In fact what often happens is that when one of those eight topics is selected and I am admonished for writing about it again there is invariable a lot more to say about a topic than can be put in one article. Nor indeed that because few other people are writing about this topic this means that if one thinks it is important, one has to write about it a lot to get it noticed.
Of course, I would also point out that unlike most blogs Untold has a name that was specifically chosen to reflect what it was going to do: “Untold” as in covering stories that most of the media doesn’t touch. And when that is the case, then the stories need to be covered from every angle possible – since no one else is doing it.
And that’s what it comes down to. With a topic such as the way PGMO and its allies are twisting statistics to try and show that referees are doing a great job, and are not (for example) unduly influenced by the crowd, with everyone else just ignoring that subject, all the articles on it need to be covered by Untold – or at most Untold and a few other blogs. If we don’t touch it, most of the time no one does.
Plus of course the media is doing what we are accused of doing. Endlessly harping on about the same topic!
But at least everyone has a choice. People don’t have to read Untold. I’m glad when you do, because it means we can have a debate, but there’s no obligation.
As things stand at the moment, we have a reality in which the media likes, and indeed needs, a crisis. Indeed the bigger the crisis the better. A crisis increases circulation and readership and if one can be created without spending money on research or taking up the time for some original thinking, so much the better.
At the moment the crisis in football is being developed further and further with headlines such as “How can we ever work with these people again?” (concerning Super League) from the Athletic.
They then make the point that, “The interim judgment the European Super League obtained in a Madrid court on Tuesday, on the very eve of its collapse, is seen as a big step towards confirming the right for a breakaway to exist and rival the established competitions run by UEFA and FIFA.”
That, they say, “goes further in challenging the dominance of the football governing bodies than any previous attempts.”
But just because the clubs have the right to form their own breakaway group that doesn’t mean that the English six will leave the Premier League and join the new league, nor that the mainstream leagues won’t throw them out.
The Athletic argues that, “Legal fights between governing bodies and upstart competitions have been fought before, with courts recently coming down on the side of promoting more competition in wrestling and ice skating, among others.”
So they argue it might not be all over yet. But what they have not considered is how many fans would see this as an absolute betrayal of their club and of football in general. Supposing the courts said yes the Super League could go ahead, and the clubs decided to have another go, would all the fans and players who have been getting very angry simply say, “OK, we’ll watch the Super League in that case.”
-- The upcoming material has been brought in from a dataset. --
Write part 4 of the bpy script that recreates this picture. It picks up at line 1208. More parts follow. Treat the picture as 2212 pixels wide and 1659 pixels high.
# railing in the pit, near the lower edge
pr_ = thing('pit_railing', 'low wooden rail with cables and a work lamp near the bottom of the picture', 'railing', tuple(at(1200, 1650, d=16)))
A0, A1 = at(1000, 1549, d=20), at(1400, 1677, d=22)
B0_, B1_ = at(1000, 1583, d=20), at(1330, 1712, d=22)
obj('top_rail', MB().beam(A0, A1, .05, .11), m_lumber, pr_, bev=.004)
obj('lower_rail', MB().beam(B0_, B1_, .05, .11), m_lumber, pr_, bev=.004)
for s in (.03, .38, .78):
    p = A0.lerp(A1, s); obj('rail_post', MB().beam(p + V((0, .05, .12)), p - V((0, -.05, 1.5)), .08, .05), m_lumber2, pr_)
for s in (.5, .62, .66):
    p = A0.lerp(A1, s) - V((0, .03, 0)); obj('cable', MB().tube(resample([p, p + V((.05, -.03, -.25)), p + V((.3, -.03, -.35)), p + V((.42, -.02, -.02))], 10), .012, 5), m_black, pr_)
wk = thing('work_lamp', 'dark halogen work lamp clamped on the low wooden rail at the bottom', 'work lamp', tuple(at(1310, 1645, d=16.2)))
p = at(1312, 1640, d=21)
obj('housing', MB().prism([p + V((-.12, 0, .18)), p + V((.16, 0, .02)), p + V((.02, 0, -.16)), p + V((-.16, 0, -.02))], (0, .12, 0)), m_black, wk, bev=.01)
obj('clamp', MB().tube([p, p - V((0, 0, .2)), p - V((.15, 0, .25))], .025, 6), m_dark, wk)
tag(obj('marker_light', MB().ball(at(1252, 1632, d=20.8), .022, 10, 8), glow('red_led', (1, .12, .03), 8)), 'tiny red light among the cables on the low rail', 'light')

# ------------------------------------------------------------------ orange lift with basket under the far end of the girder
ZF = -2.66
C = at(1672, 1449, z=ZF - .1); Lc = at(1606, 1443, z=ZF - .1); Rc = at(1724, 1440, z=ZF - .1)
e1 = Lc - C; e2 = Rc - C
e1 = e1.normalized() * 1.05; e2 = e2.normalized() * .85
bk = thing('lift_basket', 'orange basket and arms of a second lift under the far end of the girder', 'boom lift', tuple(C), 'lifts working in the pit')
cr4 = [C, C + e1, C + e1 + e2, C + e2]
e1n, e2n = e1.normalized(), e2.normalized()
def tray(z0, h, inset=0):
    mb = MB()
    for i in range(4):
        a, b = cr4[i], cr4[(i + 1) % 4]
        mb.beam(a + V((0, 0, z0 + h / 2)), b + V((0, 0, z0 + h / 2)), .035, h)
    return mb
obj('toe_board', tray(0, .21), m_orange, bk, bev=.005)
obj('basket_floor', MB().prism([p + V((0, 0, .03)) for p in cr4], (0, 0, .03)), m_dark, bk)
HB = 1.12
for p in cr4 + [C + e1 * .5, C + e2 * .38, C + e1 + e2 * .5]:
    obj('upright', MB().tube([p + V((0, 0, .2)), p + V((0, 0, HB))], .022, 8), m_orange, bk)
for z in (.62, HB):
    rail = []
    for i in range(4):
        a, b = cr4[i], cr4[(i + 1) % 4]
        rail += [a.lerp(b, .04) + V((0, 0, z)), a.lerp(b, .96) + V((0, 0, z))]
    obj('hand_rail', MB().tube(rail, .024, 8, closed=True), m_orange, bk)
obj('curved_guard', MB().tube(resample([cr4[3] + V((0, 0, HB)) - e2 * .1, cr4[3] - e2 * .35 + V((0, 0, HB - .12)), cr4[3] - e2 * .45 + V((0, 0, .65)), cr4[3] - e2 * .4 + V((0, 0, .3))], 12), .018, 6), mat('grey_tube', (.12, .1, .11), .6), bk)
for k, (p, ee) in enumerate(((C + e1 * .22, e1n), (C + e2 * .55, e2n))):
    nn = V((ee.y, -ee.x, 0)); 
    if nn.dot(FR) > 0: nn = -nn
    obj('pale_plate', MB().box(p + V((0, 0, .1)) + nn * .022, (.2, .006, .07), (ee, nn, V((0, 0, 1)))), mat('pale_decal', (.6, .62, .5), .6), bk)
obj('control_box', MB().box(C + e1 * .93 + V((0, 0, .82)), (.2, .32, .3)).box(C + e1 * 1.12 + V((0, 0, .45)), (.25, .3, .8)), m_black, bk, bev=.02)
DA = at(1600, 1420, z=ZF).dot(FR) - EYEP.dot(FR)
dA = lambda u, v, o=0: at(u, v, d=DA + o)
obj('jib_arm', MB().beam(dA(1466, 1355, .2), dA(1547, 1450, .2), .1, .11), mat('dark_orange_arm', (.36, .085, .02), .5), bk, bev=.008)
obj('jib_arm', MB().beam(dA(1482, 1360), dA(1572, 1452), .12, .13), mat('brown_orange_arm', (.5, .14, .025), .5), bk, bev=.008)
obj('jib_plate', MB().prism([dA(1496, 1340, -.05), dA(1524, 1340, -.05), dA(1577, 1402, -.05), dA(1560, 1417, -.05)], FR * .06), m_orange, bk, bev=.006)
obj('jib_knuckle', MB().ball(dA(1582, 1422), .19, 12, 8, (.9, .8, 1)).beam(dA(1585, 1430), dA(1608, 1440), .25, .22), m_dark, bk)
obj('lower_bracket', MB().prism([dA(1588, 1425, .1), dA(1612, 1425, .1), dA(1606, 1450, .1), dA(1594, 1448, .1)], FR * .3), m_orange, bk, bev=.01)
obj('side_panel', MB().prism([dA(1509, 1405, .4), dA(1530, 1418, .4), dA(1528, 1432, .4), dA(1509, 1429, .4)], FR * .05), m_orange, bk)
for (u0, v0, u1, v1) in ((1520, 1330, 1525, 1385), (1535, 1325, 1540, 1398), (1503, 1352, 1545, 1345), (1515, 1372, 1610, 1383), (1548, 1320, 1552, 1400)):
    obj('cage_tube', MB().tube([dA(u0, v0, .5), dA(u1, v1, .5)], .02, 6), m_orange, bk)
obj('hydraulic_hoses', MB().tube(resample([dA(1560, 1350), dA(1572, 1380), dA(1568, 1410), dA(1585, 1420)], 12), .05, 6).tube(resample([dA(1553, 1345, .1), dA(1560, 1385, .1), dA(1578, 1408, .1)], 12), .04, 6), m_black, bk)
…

Would the clubs then be pushed out of their domestic competitions? Would players risk not being picked for their country? The Mail is reporting that if the case goes to court, the breakaway clubs will be likely to get all they want.
Tony
I was lucky enough to come across Untold Arsenal I think it was about 10 years ago, and have been an avid reader and poster ever since. I utterly agree with it’s/your underlying principles and points of view and support you in much of, if not everything you say.
I just want to say that personally I would take the accusation that you repeat yourself, or basically, and to put it in laymen’s terms, you keep ‘banging on about’ something, as a compliment, because it takes a certain amount of stoicism to keep swimming against the tide, no matter how fierce the waters, no matter how strong the current, and you have it.
All I can say is Tony, just keep ‘banging on’ because if you don’t I don’t know who will.
Keep up the great work Tony! I believe these past 15 months have thrown sport-tradition into jeopardy (stateside we play 7 inning baseball games now on occasion and no one blinks, NFL going to 17 games, etc…). I wholly accepted the ESL and our participation, at the end of the day past-times are meant to pass time in an entertaining fashion. I still don’t understand the vitriol against it on behalf of UEFA (who else was bound to lose?) from the fans. As a consumer, more quality matches to watch, more money for my club to waste on agent fees and the odd transfer, and (BONUS) a reduction in UEFA’s power!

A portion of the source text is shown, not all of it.